So... I am taking on a new hobby this year...one I haven't tried before and I don't know if I'll be any good at it. Square Foot Gardening. (Let me just preface this by saying that I don't have house plants because I can't keep anything alive....I stick with silk stuff that only needs dusting....so this will be an interesting experiment.)
Why, you might ask, would I want to suddenly take up gardening when I can't grow anything (other than weeds...as my neighbors will attest)? Well, after working hard on the whole "food storage" thing, I kinda felt like maybe I needed to learn to be self sufficient in other ways. It just feels like something I need to learn how to do. And since I am brimming with spare time (insert belly laugh here) I figured, why not?
So I got the book from the library... This one:
And I read it cover to cover. I got really excited and just KNEW I could do it... I was ready to go build myself 15 garden boxes and start planting right away...and it was only February. But then the book was due and I took it back to the library. After about two weeks I realized I had forgotten everything I had read and I was going to have to buy the book. So I bought this one:
After all, it is the ALL NEW book...and I'm glad I did because somewhere between the first and second book he really simplified things.
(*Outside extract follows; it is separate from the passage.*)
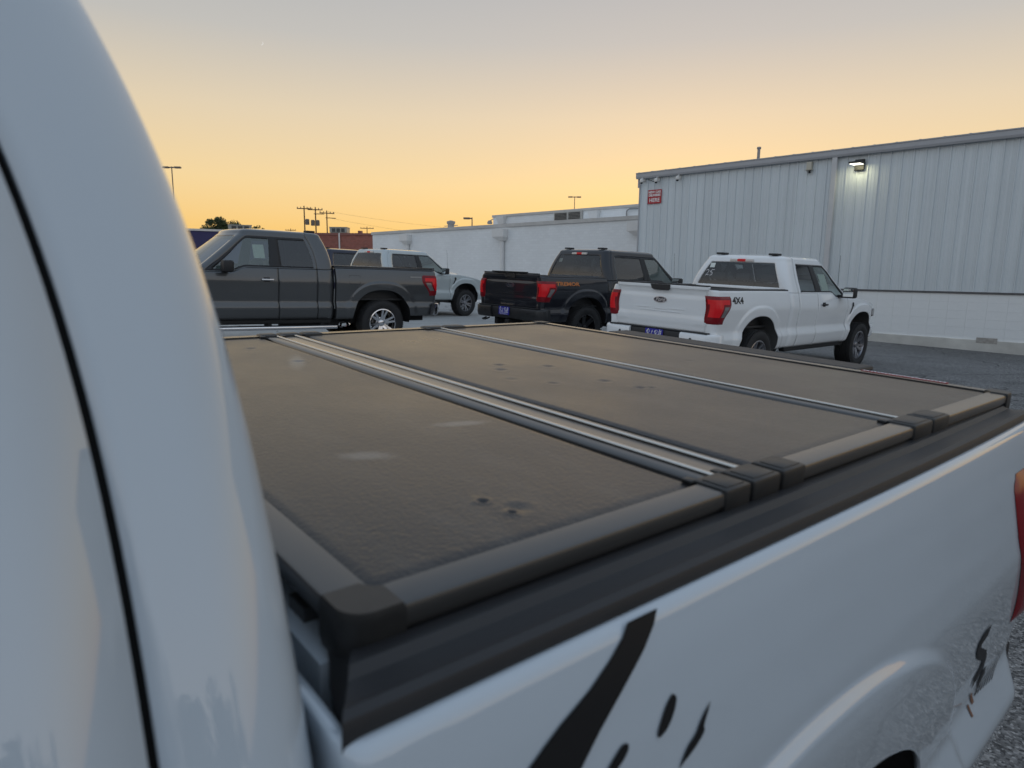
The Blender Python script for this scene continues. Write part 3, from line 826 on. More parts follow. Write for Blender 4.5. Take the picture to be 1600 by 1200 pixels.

Now, a couple months later, this is what I have:
These are my strawberry plants. There are some seeds planted in the back but the rest of this box is still empty. I need to stagger things because I don't need everything to decide to be ready to eat all at once.
These are tomatoes and peppers... with lettuce, onions, and garlic (hopefully) growing in the front. I know it's early to plant the tomatoes and peppers, but the Square Foot Gardening expert I talked to swore up and down that if I made these little greenhouse huts they would be okay so I am trusting her. So the white plastic goes closed at night and then open to vent them during the day.
These two boxes are deeper for things that need more space. The back box (that isn't full yet) has potatoes in it. Apparently, I was supposed to just barely cover them, then when they sprout I am supposed to cover the leaves with more dirt and keep doing that until the box is full and it will fill with potatoes. I'm awfully impatient and it's all I can do to not go dig around in there and see if the potatoes are doing anything.
The front box has broccoli (my kids were SO THRILLED), carrots and onions.
The book (and several hopefully reliable sources online) told me to plant my tomatoes horizontally with only the tippy top sticking out of the dirt. Supposedly, a tomato plant will grow more roots from it's stem, and this will give it a bigger root ball. It was scary burying the whole plant... I felt like I was killing it. You may notice that I already have everything covered with bird netting... because I don't want to find any cat crap hiding in my garden
And this is my dandelion farm, which we affectionately call "the lawn". I'm hoping to kill these buggers before they go to seed and fill up my nice new garden boxes with stinking dandelions. Hopefully these aren't the only things that grow in my yard this year.
After a hard day of digging, planting, watering, etc my hands are dry and I have dirt caked under my fingernails. Now I can truly be called a gardener...or do I have to actually grow something first?